We've moved from trying into being, we've moved from fractional to fullness. Operating from this place of wholeness, the energy of life can flow through us much more easily, much more cleanly.

It doesn't get refracted into all sorts of confusing and unhelpful shapes. Life can flow through us openly and fully, and we can feel that too. It may not be as instantly gratifying as our mind would want it to be, but that's not really the point, is it?

If we're looking for something deeper, if we're looking for something more real, then it's this flow, this ease, this pleasant and persistent progress that we can make through acting out of and acting from what's actually real.
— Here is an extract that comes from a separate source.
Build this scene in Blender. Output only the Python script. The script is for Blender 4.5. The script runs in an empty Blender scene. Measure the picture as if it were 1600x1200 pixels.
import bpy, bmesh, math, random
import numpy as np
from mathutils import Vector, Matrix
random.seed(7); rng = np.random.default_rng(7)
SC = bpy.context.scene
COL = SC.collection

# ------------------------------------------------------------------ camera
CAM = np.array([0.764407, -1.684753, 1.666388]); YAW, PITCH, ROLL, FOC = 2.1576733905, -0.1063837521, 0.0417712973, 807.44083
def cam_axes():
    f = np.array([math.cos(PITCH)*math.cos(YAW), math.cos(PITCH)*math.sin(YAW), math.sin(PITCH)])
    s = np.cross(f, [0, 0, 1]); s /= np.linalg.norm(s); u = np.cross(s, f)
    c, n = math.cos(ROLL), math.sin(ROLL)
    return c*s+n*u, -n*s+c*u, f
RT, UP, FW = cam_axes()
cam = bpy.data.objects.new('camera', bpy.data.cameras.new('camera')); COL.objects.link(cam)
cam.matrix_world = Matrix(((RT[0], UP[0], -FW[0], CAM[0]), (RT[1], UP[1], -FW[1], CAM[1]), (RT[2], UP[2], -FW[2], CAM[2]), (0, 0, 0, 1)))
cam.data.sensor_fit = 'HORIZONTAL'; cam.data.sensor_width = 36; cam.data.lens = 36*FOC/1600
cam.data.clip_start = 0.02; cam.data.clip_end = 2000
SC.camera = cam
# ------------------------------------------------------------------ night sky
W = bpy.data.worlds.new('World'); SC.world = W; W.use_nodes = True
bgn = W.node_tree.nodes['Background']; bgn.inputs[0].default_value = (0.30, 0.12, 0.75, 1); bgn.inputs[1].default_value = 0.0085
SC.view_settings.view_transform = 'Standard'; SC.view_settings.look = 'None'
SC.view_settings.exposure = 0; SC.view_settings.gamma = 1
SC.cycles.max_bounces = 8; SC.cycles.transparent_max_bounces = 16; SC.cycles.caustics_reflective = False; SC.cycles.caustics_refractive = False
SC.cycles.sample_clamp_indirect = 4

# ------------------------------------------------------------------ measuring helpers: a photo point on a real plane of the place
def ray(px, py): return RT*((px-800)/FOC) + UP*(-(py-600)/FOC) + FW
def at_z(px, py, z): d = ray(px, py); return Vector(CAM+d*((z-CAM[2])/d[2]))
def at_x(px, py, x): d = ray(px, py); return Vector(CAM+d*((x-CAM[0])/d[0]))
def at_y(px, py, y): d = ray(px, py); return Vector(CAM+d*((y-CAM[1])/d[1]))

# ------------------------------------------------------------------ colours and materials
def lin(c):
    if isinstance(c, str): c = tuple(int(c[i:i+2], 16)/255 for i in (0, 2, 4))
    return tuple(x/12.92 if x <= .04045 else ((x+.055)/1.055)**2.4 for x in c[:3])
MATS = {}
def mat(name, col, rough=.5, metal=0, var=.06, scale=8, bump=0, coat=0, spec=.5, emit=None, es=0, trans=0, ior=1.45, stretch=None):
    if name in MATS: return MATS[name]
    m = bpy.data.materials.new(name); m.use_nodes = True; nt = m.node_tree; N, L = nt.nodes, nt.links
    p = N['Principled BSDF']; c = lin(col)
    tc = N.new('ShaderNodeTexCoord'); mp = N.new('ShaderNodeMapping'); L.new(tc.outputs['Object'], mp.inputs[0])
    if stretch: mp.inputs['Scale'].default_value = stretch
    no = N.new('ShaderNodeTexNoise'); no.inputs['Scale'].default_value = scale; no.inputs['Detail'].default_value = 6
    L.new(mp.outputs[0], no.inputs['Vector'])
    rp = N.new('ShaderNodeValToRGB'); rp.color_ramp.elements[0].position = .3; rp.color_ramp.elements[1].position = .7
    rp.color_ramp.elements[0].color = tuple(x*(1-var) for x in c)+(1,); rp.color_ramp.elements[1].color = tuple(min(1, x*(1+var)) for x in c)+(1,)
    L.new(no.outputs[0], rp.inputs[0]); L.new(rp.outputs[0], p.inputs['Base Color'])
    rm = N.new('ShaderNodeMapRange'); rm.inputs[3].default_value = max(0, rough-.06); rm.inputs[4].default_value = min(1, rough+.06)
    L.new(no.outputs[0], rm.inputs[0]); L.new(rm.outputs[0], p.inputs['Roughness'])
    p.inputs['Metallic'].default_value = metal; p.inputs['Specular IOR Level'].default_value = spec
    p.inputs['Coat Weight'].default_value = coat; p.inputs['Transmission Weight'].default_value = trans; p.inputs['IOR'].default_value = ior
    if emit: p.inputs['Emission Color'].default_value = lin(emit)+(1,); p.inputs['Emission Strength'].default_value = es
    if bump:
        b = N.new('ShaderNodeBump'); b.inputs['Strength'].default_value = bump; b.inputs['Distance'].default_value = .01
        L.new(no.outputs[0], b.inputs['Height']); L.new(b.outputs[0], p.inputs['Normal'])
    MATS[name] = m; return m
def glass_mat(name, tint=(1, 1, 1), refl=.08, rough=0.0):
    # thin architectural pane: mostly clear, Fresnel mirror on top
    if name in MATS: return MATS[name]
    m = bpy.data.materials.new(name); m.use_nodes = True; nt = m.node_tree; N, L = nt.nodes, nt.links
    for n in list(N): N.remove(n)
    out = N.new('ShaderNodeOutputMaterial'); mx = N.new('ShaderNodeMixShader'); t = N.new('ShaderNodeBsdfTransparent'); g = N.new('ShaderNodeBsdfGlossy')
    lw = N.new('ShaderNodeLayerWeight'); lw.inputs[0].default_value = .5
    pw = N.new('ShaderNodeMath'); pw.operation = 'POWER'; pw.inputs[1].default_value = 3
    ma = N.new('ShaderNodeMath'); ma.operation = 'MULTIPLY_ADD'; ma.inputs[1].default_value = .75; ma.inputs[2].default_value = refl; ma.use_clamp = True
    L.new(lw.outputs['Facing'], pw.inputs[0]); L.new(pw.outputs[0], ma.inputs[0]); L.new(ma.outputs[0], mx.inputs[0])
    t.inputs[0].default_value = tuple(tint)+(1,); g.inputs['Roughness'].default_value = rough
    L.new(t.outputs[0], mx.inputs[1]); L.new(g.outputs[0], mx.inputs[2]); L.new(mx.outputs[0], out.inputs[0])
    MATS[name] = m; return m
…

Because I believe when we're lost, when we're confused, what we're actually looking for is wholeness. We've lost ourselves. Usually we've split ourselves into multiple different people, and we've lost the thread on which one of those is the real one.

We're in a house of mirrors and we've gotten so used to simply encountering our own reflection, we've forgotten there's a real us on the inside. And the way back to truth, and the way through life on a path that actually feels real, feels ours, feels complete,

is to reacquaint ourselves with who we are on the inside, at the deepest level we can access. From a place of wholeness, from a place of integrity, from a place of truth, feel that inner glow, and use that as the origin that we act from.

Use that as the guide in our life. Use that as our own beacon, our own guiding light, showing us the way to really be whole, really be ourselves, and to live that full life we want by living it with and through our full selves.